Mas considerando que, realmente, o conceito de startup remete a empresas de pequeno porte que apresentam potencial de crescimento por conta de inovações, ao que elas podem aspirar? Diante da concorrência em um setor já dominado pelo capital monopolista, tem sido numerosos os casos de empresas que se destacam, mas acabam sendo absorvidas pelas gigantes estabelecidas. As empresas são compradas, se fundem com outras, ou abrem o capital para receber maiores aportes, rendendo-se a fundos de financiamento. É inclusive interessante analisar dados do próprio Brasil que mostram como as empresas internet e de tecnologia da informação predominam as estatísticas de fusões e aquisições.

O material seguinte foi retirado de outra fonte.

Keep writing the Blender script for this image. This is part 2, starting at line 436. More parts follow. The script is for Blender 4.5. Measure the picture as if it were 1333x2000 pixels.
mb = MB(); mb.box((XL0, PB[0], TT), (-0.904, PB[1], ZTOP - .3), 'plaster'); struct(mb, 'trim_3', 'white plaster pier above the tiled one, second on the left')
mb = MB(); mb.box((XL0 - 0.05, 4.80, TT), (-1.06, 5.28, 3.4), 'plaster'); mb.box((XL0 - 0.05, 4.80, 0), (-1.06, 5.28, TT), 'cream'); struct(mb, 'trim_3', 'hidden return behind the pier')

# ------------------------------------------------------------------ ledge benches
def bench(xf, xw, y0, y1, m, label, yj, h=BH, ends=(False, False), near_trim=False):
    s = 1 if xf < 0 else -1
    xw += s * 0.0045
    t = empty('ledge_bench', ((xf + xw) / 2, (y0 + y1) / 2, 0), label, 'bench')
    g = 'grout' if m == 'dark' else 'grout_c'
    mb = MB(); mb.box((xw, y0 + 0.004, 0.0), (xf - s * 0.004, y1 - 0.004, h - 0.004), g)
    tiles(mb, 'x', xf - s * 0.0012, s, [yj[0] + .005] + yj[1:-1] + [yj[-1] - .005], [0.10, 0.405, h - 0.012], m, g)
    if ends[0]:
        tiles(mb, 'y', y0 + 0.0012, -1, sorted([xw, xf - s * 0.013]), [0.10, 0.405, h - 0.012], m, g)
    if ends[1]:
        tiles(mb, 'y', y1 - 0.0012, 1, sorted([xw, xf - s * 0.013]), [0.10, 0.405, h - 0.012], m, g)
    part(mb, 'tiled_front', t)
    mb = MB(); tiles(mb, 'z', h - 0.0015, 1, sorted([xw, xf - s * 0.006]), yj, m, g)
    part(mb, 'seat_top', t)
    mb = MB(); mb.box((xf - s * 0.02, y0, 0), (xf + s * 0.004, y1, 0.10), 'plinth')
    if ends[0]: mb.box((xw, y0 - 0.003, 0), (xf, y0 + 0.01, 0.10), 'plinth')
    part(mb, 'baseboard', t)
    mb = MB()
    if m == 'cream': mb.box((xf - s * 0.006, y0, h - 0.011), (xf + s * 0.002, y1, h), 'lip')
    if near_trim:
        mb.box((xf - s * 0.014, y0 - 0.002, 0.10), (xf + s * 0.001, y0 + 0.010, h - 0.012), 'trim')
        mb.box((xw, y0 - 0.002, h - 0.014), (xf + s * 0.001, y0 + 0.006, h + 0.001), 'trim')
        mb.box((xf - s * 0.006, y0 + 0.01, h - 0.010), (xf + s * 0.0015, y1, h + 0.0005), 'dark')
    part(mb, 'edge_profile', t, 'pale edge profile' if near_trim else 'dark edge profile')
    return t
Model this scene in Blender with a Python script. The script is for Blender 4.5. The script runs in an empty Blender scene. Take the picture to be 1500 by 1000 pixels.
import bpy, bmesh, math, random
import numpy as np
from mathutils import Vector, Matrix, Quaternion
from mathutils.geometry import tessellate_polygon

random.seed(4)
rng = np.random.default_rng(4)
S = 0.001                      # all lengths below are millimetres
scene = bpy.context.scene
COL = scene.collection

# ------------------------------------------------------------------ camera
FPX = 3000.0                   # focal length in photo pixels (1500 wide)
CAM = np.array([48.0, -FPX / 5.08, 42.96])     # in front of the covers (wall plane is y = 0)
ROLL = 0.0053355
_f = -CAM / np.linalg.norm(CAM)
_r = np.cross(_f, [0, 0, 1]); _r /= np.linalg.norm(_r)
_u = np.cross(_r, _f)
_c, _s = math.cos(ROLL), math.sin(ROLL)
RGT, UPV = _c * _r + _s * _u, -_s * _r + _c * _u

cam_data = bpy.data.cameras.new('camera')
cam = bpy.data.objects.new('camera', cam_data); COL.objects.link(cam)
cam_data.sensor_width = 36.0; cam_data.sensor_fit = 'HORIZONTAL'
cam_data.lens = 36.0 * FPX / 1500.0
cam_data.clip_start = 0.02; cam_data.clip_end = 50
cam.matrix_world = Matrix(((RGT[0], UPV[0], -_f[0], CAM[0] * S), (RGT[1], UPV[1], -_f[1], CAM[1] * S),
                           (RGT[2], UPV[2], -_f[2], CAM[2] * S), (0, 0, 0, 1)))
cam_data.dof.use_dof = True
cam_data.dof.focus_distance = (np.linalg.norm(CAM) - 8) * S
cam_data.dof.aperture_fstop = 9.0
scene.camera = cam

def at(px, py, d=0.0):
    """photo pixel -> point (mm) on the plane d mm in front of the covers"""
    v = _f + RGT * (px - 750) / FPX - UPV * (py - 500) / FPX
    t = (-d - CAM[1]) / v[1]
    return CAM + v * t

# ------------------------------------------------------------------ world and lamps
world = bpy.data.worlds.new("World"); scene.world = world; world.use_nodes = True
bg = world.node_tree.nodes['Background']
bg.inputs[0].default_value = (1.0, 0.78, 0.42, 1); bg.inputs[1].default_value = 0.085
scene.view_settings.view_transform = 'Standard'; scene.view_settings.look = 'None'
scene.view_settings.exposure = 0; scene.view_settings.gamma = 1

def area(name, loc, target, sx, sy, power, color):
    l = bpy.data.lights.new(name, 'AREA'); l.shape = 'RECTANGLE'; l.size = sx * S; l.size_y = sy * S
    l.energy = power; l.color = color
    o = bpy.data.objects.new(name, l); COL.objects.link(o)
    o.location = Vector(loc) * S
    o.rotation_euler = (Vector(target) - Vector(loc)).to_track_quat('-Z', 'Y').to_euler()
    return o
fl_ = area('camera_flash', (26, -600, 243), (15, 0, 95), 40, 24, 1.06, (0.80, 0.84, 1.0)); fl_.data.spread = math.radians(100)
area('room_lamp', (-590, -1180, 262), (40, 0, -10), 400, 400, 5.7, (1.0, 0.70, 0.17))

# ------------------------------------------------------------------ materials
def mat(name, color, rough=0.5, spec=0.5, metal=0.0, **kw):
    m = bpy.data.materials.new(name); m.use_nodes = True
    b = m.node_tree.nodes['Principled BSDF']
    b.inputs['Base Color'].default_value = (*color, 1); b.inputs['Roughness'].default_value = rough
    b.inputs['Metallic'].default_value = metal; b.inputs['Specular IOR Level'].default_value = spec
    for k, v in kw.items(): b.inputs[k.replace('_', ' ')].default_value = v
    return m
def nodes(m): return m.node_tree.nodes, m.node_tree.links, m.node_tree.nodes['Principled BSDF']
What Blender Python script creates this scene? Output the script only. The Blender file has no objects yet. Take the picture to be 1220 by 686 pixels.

Em outras palavras, o movimento do capital nessas empresas segue o mesmo percurso de outros setores. Não há diferenças substanciais. Em que pese a sua relevância, sobretudo como laboratórios importantes de inovações, as startups seguem a mesma lógica da empresa capitalista. Nascem com o mesmo objetivo, buscam o mesmo objetivo e são reféns das mesmas mediações.
A atuação política incisiva dos donos do capital das big techs é, realmente, cada vez mais forte. Mas as criações utópicas que apresentam outras formas de atuação ainda não têm o mesmo espaço do pragmatismo das ações coordenadas que buscam a hegemonia econômica e controle político. Contudo, o sonho de uma nova sociedade como apresentado pela Revista Praxis não pode ser considerado somente como utopia. Ele também reflete algumas posições obscurantistas, autocráticas e reacionárias. Isso tem sido uma marca importante desses gestores do capital. Há algumas semanas, neste blog, mostrou-se como a irracionalidade tem sustentado ações estratégicas desses empresários temerários da regulação da Inteligência Artificial.
As utopias podem não ser plausíveis para um futuro próximo, mas as posições que estão por trás de sua construção têm se manifestado nas ações dessas figuras, fazendo-se presentes nas ações pragmáticas. O que querem as startups mostra que a utopia tecnocrática está distante, mas também revela que o presente pode ser usado como experimento para ela.